OBJECTIVE - In the listing that follows, count the lines holding the word "scene" and report only that number.
+++++
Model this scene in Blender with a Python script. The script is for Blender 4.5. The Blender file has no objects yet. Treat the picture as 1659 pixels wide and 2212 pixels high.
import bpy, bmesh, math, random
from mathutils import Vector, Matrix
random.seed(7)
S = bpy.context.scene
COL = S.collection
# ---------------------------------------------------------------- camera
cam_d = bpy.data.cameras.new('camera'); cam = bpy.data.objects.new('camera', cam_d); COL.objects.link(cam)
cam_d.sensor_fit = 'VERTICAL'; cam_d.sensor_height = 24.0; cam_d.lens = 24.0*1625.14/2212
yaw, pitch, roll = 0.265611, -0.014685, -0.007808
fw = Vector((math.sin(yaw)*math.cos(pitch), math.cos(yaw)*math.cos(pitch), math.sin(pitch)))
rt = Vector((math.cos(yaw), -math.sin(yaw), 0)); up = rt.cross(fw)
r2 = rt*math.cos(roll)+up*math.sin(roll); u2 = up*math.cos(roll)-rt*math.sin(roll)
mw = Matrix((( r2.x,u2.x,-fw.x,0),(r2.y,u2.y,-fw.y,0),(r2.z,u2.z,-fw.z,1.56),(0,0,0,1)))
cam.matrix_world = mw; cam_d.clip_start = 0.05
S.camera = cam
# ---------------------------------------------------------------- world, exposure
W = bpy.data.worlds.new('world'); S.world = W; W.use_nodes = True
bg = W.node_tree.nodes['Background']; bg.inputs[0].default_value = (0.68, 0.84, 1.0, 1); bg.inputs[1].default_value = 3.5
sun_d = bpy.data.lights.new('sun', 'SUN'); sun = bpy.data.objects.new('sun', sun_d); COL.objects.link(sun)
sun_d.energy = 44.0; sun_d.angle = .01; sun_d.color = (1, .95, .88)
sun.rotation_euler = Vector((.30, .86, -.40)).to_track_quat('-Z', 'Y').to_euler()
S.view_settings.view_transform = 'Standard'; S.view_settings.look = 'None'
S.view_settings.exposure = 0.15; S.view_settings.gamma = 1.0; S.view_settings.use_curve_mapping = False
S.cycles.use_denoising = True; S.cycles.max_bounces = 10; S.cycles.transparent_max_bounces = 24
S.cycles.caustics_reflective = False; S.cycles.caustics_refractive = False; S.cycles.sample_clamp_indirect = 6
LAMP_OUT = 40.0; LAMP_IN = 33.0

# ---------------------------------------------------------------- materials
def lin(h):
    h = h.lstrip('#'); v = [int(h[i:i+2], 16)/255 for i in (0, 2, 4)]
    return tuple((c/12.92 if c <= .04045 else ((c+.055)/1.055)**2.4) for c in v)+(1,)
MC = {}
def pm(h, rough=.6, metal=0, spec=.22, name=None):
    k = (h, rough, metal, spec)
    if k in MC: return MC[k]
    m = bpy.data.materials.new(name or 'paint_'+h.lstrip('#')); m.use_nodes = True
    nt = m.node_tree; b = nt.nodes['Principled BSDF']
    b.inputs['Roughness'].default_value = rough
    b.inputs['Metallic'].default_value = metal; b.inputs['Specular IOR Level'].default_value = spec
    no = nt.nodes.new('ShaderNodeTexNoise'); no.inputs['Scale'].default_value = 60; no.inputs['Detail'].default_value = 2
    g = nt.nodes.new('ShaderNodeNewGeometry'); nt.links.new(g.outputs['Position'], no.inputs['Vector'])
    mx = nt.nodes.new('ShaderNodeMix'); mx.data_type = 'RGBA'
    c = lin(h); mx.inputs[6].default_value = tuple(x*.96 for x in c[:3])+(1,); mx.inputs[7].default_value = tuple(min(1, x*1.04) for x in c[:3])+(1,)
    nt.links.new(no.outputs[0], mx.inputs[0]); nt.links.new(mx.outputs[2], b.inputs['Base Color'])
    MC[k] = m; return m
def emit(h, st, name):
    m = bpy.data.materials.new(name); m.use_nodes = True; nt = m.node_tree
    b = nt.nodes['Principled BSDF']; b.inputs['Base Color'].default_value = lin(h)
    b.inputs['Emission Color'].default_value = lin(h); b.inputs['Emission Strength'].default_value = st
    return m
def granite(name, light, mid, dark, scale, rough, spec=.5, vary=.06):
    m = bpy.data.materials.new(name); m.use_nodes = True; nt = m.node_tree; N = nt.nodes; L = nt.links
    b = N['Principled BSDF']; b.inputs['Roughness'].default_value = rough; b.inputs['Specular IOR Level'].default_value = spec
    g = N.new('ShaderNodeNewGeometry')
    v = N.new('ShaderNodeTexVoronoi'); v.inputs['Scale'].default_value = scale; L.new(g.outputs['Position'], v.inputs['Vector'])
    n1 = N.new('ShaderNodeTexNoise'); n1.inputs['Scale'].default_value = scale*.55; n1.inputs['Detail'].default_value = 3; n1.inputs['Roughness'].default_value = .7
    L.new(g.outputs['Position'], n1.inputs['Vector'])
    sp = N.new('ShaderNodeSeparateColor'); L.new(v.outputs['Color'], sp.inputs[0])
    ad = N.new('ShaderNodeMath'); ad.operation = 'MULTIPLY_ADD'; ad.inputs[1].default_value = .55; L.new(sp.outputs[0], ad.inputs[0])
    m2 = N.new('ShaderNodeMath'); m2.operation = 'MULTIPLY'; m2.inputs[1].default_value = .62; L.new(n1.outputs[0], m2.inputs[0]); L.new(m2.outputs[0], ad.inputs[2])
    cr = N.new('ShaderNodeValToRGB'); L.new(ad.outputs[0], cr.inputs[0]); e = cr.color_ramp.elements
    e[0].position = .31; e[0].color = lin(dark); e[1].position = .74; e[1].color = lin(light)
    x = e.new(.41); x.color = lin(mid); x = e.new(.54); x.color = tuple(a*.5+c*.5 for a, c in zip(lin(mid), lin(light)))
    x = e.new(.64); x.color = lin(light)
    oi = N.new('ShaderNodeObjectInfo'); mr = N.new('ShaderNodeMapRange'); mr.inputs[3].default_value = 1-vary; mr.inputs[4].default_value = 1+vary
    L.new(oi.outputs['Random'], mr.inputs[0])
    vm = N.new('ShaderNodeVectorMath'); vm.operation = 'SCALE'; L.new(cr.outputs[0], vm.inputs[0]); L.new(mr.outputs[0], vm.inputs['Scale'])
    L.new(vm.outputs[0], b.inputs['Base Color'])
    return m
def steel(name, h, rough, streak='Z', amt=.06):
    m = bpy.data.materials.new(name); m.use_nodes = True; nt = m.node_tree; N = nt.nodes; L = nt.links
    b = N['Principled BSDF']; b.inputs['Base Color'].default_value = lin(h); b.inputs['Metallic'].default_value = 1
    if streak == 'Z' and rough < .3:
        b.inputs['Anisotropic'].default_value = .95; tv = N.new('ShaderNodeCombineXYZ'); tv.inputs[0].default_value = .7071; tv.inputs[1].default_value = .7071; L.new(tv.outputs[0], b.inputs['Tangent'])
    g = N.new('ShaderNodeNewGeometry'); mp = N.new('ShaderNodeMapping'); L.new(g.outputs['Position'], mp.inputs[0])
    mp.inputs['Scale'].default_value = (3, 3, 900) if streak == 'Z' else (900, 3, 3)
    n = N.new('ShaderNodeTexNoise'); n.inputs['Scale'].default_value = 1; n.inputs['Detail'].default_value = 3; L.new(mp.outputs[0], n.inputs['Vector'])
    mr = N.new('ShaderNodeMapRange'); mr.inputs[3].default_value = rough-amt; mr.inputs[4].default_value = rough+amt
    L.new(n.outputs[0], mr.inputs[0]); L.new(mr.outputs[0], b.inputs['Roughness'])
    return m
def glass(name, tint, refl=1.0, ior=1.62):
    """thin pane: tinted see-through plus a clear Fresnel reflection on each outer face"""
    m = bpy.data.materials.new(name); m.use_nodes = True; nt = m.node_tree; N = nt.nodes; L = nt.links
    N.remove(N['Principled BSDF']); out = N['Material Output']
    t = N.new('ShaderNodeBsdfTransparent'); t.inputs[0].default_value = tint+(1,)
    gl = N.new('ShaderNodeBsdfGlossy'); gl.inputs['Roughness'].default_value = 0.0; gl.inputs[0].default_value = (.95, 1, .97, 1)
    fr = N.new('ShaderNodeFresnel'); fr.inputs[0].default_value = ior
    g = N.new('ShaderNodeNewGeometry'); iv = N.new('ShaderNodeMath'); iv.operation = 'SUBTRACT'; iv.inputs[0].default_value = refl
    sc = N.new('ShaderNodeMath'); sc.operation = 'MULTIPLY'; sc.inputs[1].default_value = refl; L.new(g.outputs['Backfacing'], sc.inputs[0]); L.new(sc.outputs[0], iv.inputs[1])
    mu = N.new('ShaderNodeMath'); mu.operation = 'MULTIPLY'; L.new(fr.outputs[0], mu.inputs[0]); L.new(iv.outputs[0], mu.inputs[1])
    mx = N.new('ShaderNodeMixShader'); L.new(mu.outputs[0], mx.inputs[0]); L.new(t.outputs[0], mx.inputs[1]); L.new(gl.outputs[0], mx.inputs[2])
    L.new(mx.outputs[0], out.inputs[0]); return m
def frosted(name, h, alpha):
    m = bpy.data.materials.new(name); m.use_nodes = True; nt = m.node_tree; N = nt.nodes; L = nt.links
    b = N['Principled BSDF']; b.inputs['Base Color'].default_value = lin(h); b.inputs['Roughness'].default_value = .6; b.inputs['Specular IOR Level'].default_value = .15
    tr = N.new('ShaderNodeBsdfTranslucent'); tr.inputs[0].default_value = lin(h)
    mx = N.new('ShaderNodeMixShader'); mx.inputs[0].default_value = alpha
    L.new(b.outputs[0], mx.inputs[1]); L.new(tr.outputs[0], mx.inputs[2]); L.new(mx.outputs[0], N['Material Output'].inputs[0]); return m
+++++
WRITTEN RESPONSE - 2